Les autorités américaines ont accusé mercredi les services de renseignement russes FSB d'être responsables d'une cyberattaque massive contre le groupe internet Yahoo, ajoutant une nouvelle pierre aux accusations d'ingérence russe dans les systèmes informatiques aux Etats-Unis.
Deux des inculpés sont des espions du FSB, héritier du KGB, Dmitri Dokoutchaïev (bien Dokoutchaïev) et Igor Souchtchine, accusés par le ministère d'avoir "protégé, dirigé, facilité et payé des pirates informatiques criminels pour collecter des informations par des intrusions informatiques aux Etats-Unis et ailleurs".
Le premier des deux hommes, ainsi qu'un autre spécialiste en cybersécurité du FSB, avait été arrêté il y a quelques semaines en Russie et inculpé pour "trahison" au profit des Etats-Unis, avait indiqué à l'époque un de leurs avocats.
Deux hackers ayant travaillé pour les espions russes ont aussi été inculpés mercredi aux Etats-Unis: le Russe Alexeï Belan ("Magg"), qui figure depuis 2013 sur leur liste des cyberpirates les plus recherchés, ainsi que Karim Baratov, qui a la double nationalité canadienne et kazakh, et a été arrêté mardi au Canada.
Alexeï Belan avait été interpellé en Europe en 2013 à la demande des Etats-Unis, mais avait réussi à s'échapper vers la Russie où Dmitri Dokoutchaïev et Igor Souchtchine, au lieu de l'arrêter, ont décidé d'avoir recours à ses services et facilité ses activités criminelles en l'aidant à échapper aux enquêtes en cours en Russie ou à l'étranger, selon le ministère de la Justice.
- Journalistes, gouvernements et entreprises -
Une fois entrés dans les systèmes informatiques de Yahoo, les pirates ont accédé à 500 millions de comptes d'utilisateurs, et aussi utilisé certaines des informations volées pour infiltrer des comptes sur d'autres services en ligne comme ceux de Google.
L'attaque avait visé en particulier les comptes privés de journalistes russes, de responsables des gouvernements russe et américain, ainsi que de salariés de plusieurs entreprises privées: le ministère liste sans les identifier une société de cybersécurité et une société d'investissement russes, une entreprise française de transport, une compagnie aérienne ainsi que des sociétés de services financiers et d'investissement aux Etats-Unis, et un gestionnaire suisse de porte-monnaie électroniques utilisant la monnaie virtuelle bitcoin.
"Avec ces inculpations, le ministère de la Justice continue d'envoyer le message fort que nous ne permettrons pas à des individus, des groupes, des Etats ou une combinaison de plusieurs d'entre eux de compromettre la vie privée de nos citoyens, les intérêts économiques de nos entreprises, ou la sécurité de notre pays", a affirmé Mary McCord, la ministre de la Justice adjointe, lors d'une conférence de presse.

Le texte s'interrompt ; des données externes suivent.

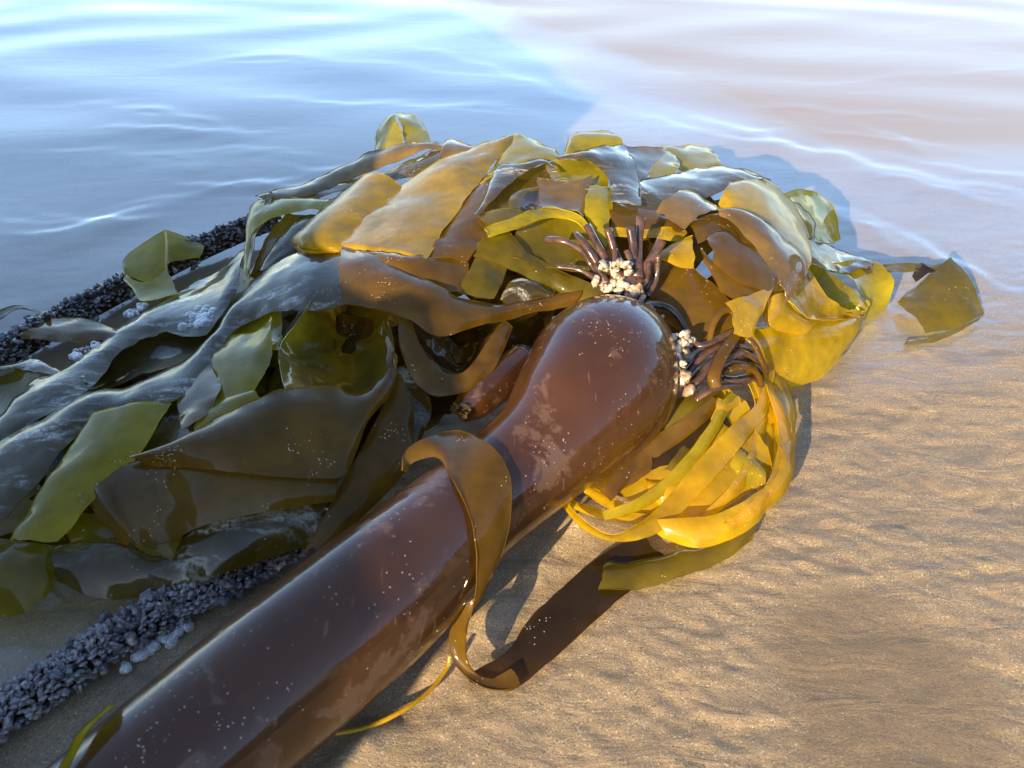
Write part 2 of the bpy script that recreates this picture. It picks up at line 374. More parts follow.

Les inculpations de mercredi interviennent alors que plusieurs enquêtes sont déjà en cours au Congrès américain pour établir jusqu'à quel point Moscou a interféré dans l'élection présidentielle l'an dernier pour favoriser Donald Trump, comme l'affirment les agences du renseignement américaines.
L'administration Trump est également confrontée depuis plusieurs mois à des accusations de collusion entre des proches du président républicain et des responsables russes, qui ont poussé à la démission son conseiller à la sécurité nationale Michael Flynn et éclaboussé son ministre de la Justice Jeff Sessions.
"Les inculpations montrent sans équivoque que les attaques contre Yahoo étaient soutenues par un Etat", s'est félicité pour sa part Chris Madsen, un des responsables des questions légales au sein du groupe internet.
Elles ne font toutefois pas toute la lumière. Le groupe avait bien annoncé en septembre que 500 millions de ses comptes d'utilisateurs avaient été compromis lors d'une cyberattaque remontant à 2014, mettant en cause des pirates "probablement liés à un Etat". Mais Yahoo avait aussi admis en décembre qu'une autre cyberattaque, en 2013 cette fois, avait frappé plus d'un milliard de personnes, soit la quasi-totalité de ses utilisateurs.
L'affaire a failli remettre en question le rachat du coeur de métier de Yahoo par le géant des télécoms Verizon, qui a finalement obtenu un rabais sur le prix, ramené de 4,83 à 4,48 milliards de dollars.